In that world, the fundamental unacceptability of what Trump had done, and his ongoing efforts to cover it up, would be the commanding facts of American politics. In the world we inhabit, none of these things has happened. House Speaker Nancy Pelosi still will not use the word “impeachment.” In a letter to House Democrats she warned that if “the Administration persists in blocking this whistleblower from disclosing to Congress a serious possible breach of constitutional duties by the President, they will be entering a grave new chapter of lawlessness which will take us into a whole new stage of investigation.” Over the weekend, Trump and his top cabinet officials poured into the void to contest the very notion that Trump had done anything wrong. Trump threatened and slandered the whistleblower. Treasury Secretary Steve Mnuchin and Secretary of State Mike Pompeo placed their boss above the law, and fanned debunked Biden smears.
This may come as a relief to legacy news outlets, which can safely treat the Ukraine scandal with less urgency than it merits—if Democrats aren’t making as much noise as possible about it, why should reporters?—and balance it out with stories like “Scrutiny over Trump’s Ukraine scandal may also complicate Biden’s campaign.” Or by covering Trump’s increasingly unhinged and dishonest attacks as though they might be rooted in some kernel of truth. Along the way more and more journalists, Democrats, and regular voters will absorb the euphemisms that we have already seen applied to this story: That Trump merely sought an investigation of Biden, that his goal was to obtain “opposition research” from Ukraine. On our current path, the plain reality of what has happened will be lost to millions of voters in a miasma of scandal and dueling accusations, with no easy way for them to discern true ones from fabrications.

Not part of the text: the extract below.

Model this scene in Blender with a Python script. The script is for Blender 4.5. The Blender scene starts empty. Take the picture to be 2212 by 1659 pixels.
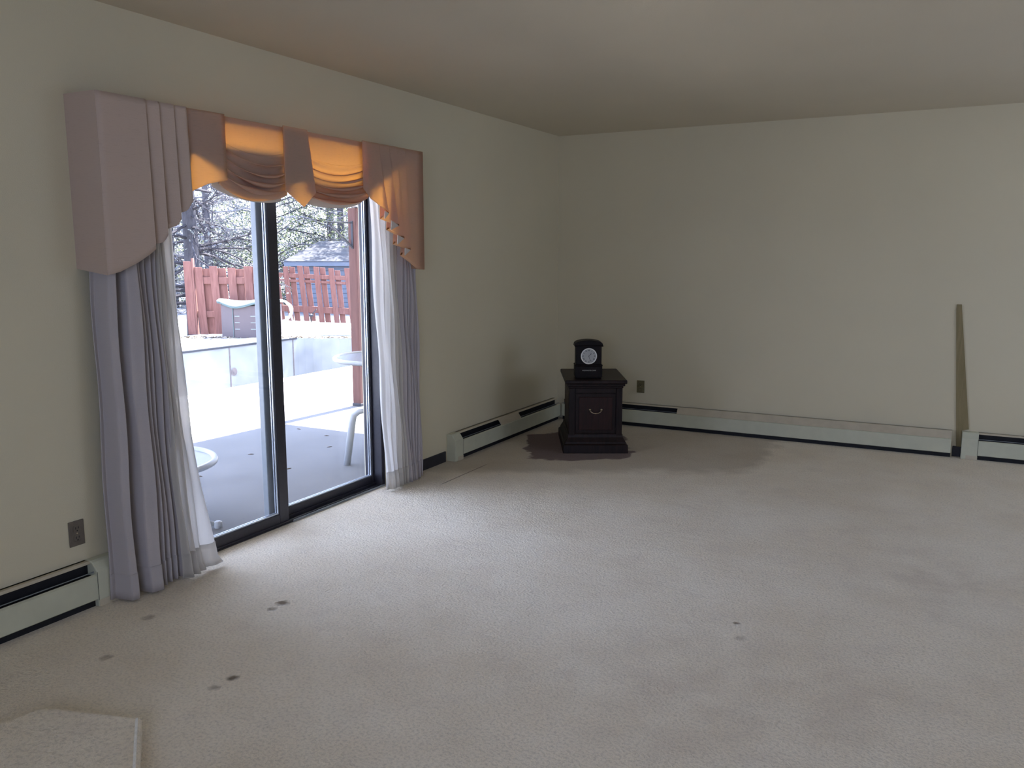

Democrats may wish that journalists would sort this out for the public for them, but they are feeding the very institutional flaws that inhibit journalists from covering one-sided scandals without fear or favor by refusing to respond to it as the emergency they all know it is. They have Trump caught red handed trying to deny the country a free and fair election, and if they—the ones who stand to suffer the most direct injury from such a crime—won’t rise in their own defense, no one else will either.